Without the pictures, repeat the listing character for character.

———

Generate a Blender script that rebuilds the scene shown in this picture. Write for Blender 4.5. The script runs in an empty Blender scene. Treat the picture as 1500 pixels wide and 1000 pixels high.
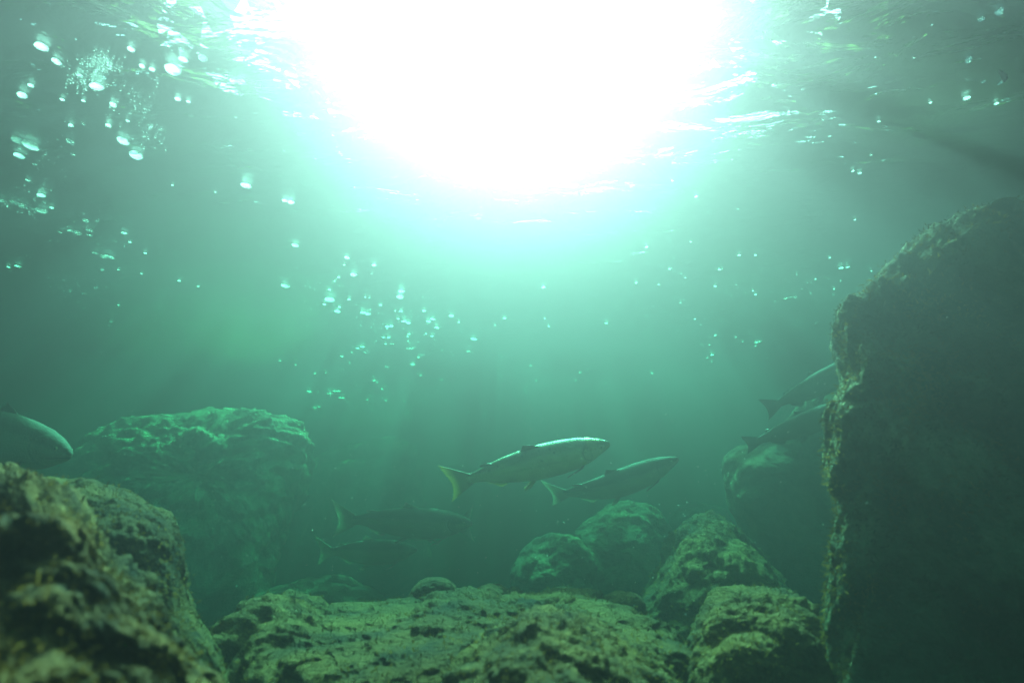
import bpy, math, random, bmesh
import numpy as np
from mathutils import Vector, noise
R=math.radians
S=bpy.context.scene; COL=S.collection
# =============================================================== camera, sky, sun, exposure
PITCH=17.0; CZ=0.5; SURF=1.45; FPX=833.0
cam=bpy.data.cameras.new('camera'); co=bpy.data.objects.new('camera',cam); COL.objects.link(co); S.camera=co
cam.lens=FPX/1500*36; cam.sensor_width=36; cam.clip_end=500; cam.clip_start=0.02
cam.dof.use_dof=True; cam.dof.focus_distance=2.4; cam.dof.aperture_fstop=3.4
co.location=(0,0,CZ); co.rotation_euler=(R(90+PITCH),0,0)
SUN_EL=50.0; SUN_AZ=0.0; SUN_POWER=5.0; SUN_COL=(1,.83,.87); SKY=0.15; EXPO=2.58
w=bpy.data.worlds.new('World'); S.world=w; w.use_nodes=True
nt=w.node_tree; sk=nt.nodes.new('ShaderNodeTexSky'); sk.sky_type='NISHITA'; sk.sun_disc=False; sk.dust_density=4.0
sk.sun_elevation=R(SUN_EL); sk.sun_rotation=R(SUN_AZ)
nt.links.new(sk.outputs[0],nt.nodes['Background'].inputs[0]); nt.nodes['Background'].inputs[1].default_value=SKY
sl=bpy.data.lights.new('sun','SUN'); sl.energy=SUN_POWER; sl.angle=R(0.5); sl.color=SUN_COL
so=bpy.data.objects.new('sun',sl); COL.objects.link(so); so.location=(0,5,8)
_a=R(SUN_AZ); _e=R(SUN_EL)
so.rotation_euler=Vector((math.sin(_a)*math.cos(_e),math.cos(_a)*math.cos(_e),math.sin(_e))).to_track_quat('Z','Y').to_euler()
S.view_settings.view_transform='Standard'; S.view_settings.look='None'; S.view_settings.exposure=EXPO; S.view_settings.gamma=1
S.cycles.max_bounces=8; S.cycles.volume_bounces=0; S.cycles.diffuse_bounces=3; S.cycles.transparent_max_bounces=24
S.cycles.use_denoising=True; S.cycles.sample_clamp_indirect=1.2; S.cycles.sample_clamp_direct=6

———

■ **RESPONSE**:
Generate a Blender script that rebuilds the scene shown in this picture. Write for Blender 4.5. The script runs in an empty Blender scene. Treat the picture as 1500 pixels wide and 1000 pixels high.
import bpy, math, random, bmesh
import numpy as np
from mathutils import Vector, noise
R=math.radians
S=bpy.context.scene; COL=S.collection
# =============================================================== camera, sky, sun, exposure
PITCH=17.0; CZ=0.5; SURF=1.45; FPX=833.0
cam=bpy.data.cameras.new('camera'); co=bpy.data.objects.new('camera',cam); COL.objects.link(co); S.camera=co
cam.lens=FPX/1500*36; cam.sensor_width=36; cam.clip_end=500; cam.clip_start=0.02
cam.dof.use_dof=True; cam.dof.focus_distance=2.4; cam.dof.aperture_fstop=3.4
co.location=(0,0,CZ); co.rotation_euler=(R(90+PITCH),0,0)
SUN_EL=50.0; SUN_AZ=0.0; SUN_POWER=5.0; SUN_COL=(1,.83,.87); SKY=0.15; EXPO=2.58
w=bpy.data.worlds.new('World'); S.world=w; w.use_nodes=True
nt=w.node_tree; sk=nt.nodes.new('ShaderNodeTexSky'); sk.sky_type='NISHITA'; sk.sun_disc=False; sk.dust_density=4.0
sk.sun_elevation=R(SUN_EL); sk.sun_rotation=R(SUN_AZ)
nt.links.new(sk.outputs[0],nt.nodes['Background'].inputs[0]); nt.nodes['Background'].inputs[1].default_value=SKY
sl=bpy.data.lights.new('sun','SUN'); sl.energy=SUN_POWER; sl.angle=R(0.5); sl.color=SUN_COL
so=bpy.data.objects.new('sun',sl); COL.objects.link(so); so.location=(0,5,8)
_a=R(SUN_AZ); _e=R(SUN_EL)
so.rotation_euler=Vector((math.sin(_a)*math.cos(_e),math.cos(_a)*math.cos(_e),math.sin(_e))).to_track_quat('Z','Y').to_euler()
S.view_settings.view_transform='Standard'; S.view_settings.look='None'; S.view_settings.exposure=EXPO; S.view_settings.gamma=1
S.cycles.max_bounces=8; S.cycles.volume_bounces=0; S.cycles.diffuse_bounces=3; S.cycles.transparent_max_bounces=24
S.cycles.use_denoising=True; S.cycles.sample_clamp_indirect=1.2; S.cycles.sample_clamp_direct=6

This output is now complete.